The swell in Jewish numbers in Germany was therefore temporary.  By 1989 the Jewish community of West Germany stood at around 30,000 - about 1/20th the size it had been in 1933.  In East Germany there were only a few hundred: most took the rare opportunity of emigration to Israel in the 1970s when it was offered to them.  Both communities were introspective, private, elderly and tended to be very private.

Then came Reunification in 1990, and the fall of the Soviet Union in 1992.  Germany opened its doors to Jewish immigration from the East once more.  In 2003 the Social Democratic chancellor, Schröder, signed an important and highly symbolic agreement with the German Jewish Central Council that placed Judaism on the same semi-established, elevated status as the Catholic and Lutheran Churches in Germany.  Also in 2003, ten new rabbis were ordained in Berlin: the first since WW2.  In 2006, the new rabbinical seminary in Potsdam ordained three reform rabbis: the first since 1942. 

Russian Jews with Yiddish surnames, whose families had started off in the Rhineland, and who had moved eastwards in the early Middle Ages, started to come "home".  The trickle became a flood.  The renaissance in Jewish life as a result, right across Germany, has been remarkable.  In a mere twenty years the Jewish population has grown around 300% to around 200,000.  There are 120,000 active, practising members of the faith.  Germany's is the fastest growing Jewish population in the world.  There's an annual net emigration from Israel to Germany, mainly because Germany is seen as a much safer place to live.  The irony of that fact is striking. 

Synagogues are opening up across the country, not just in the major urban centres of Berlin and Munich.  Hamelin, of Pied Piper fame, a small, sleepy town in northern central Germany, very close to where I grew up, has just opened the first new reform synagogue to be built in the country since well before the War.  Its Jewish population in 1933 was 153 members.  Now it stands at 200, which is the same level as at its heyday in 1880.  The new synagogue is on the exact location of the one destroyed on 9 November 1938.

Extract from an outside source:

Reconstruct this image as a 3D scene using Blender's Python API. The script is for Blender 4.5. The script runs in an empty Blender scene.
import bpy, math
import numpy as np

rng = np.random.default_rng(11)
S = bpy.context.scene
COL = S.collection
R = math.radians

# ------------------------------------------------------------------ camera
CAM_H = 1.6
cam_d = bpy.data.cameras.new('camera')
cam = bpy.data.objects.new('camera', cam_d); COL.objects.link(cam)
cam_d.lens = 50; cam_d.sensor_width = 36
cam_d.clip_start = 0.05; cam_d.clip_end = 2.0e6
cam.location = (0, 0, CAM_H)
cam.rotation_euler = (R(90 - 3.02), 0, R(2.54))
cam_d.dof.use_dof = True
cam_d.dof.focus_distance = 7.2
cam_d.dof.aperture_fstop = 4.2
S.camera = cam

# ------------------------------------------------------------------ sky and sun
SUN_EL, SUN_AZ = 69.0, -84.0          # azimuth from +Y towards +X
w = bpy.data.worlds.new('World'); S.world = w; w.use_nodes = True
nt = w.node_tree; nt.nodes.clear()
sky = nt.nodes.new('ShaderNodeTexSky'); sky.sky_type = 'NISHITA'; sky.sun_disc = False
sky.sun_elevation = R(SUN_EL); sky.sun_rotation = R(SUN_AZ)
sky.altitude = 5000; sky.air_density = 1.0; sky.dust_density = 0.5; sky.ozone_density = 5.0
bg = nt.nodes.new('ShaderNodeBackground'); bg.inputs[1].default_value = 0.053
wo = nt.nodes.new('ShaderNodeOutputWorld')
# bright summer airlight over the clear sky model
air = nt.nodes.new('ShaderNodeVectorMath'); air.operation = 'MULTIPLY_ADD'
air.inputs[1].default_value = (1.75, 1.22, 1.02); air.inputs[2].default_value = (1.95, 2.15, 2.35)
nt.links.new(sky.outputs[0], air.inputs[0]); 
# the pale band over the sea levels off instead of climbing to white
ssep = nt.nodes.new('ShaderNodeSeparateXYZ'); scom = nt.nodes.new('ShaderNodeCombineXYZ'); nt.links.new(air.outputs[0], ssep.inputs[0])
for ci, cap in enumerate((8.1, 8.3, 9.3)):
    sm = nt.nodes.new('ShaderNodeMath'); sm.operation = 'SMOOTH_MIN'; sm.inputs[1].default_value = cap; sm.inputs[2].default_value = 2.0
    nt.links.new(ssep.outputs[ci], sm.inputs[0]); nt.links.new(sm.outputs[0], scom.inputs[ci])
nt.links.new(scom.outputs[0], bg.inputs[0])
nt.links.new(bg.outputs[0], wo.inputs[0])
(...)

The Ohel Jakob "New Main Synagogue" in Munich
The Jewish population of Munich is similarly back up at pre-Third Reich levels.  I visited one of the synagogues there with Harriet, an English Orthodox friend, a few years back.  She was blown away by the number of people attending on an ordinary Thursday night, and her reaction was a quiet and reflective "ultimately they didn't win, did they?"  Remember, this was in Munich, the capital of the Nazi movement: Hitler's favourite city.  I always take people to visit the magnificent New Synagogue there, which was opened on 9 November 2006.  The roof represents the tents used during the biblical flight from Egypt, and also reminds us of the original Temple in Jerusalem.  It is flooded with light inside.

Of course, not all is rosy.  There are xenophobic and anti-Semitic far-right attacks in Germany, as elsewhere in the world.  The difference is that here they automatically grab the world headlines, because people are so sensitive about them.  Attacks on synagogues or Jewish graveyards in France, a worryingly regular occurrence, don't have the same press impact, so don't make the headlines in quite the same way as any in Germany might.

Long May It Continue

Germany now has the third largest Jewish community in Europe again (after France and the UK).  Nothing can replace those who were murdered, or "make good" the harm of those 12 terrible years of the Third Reich.  But the fact that Jews are once again choosing to live in Germany (after all, they really don't have to) because it is considered a good, safe, stable place to bring up their children makes me, as a half-German, enormously proud.

This 9 November I shall, along with millions of others, reflect on the events of 75 years ago and what was to follow.  I shall also think about the present and the future of Jews in Germany, and how positive things once again look.  It is a testament to the efforts of politicians and ordinary people in the Federal Republic that we have reached this point.  Long, long may it continue.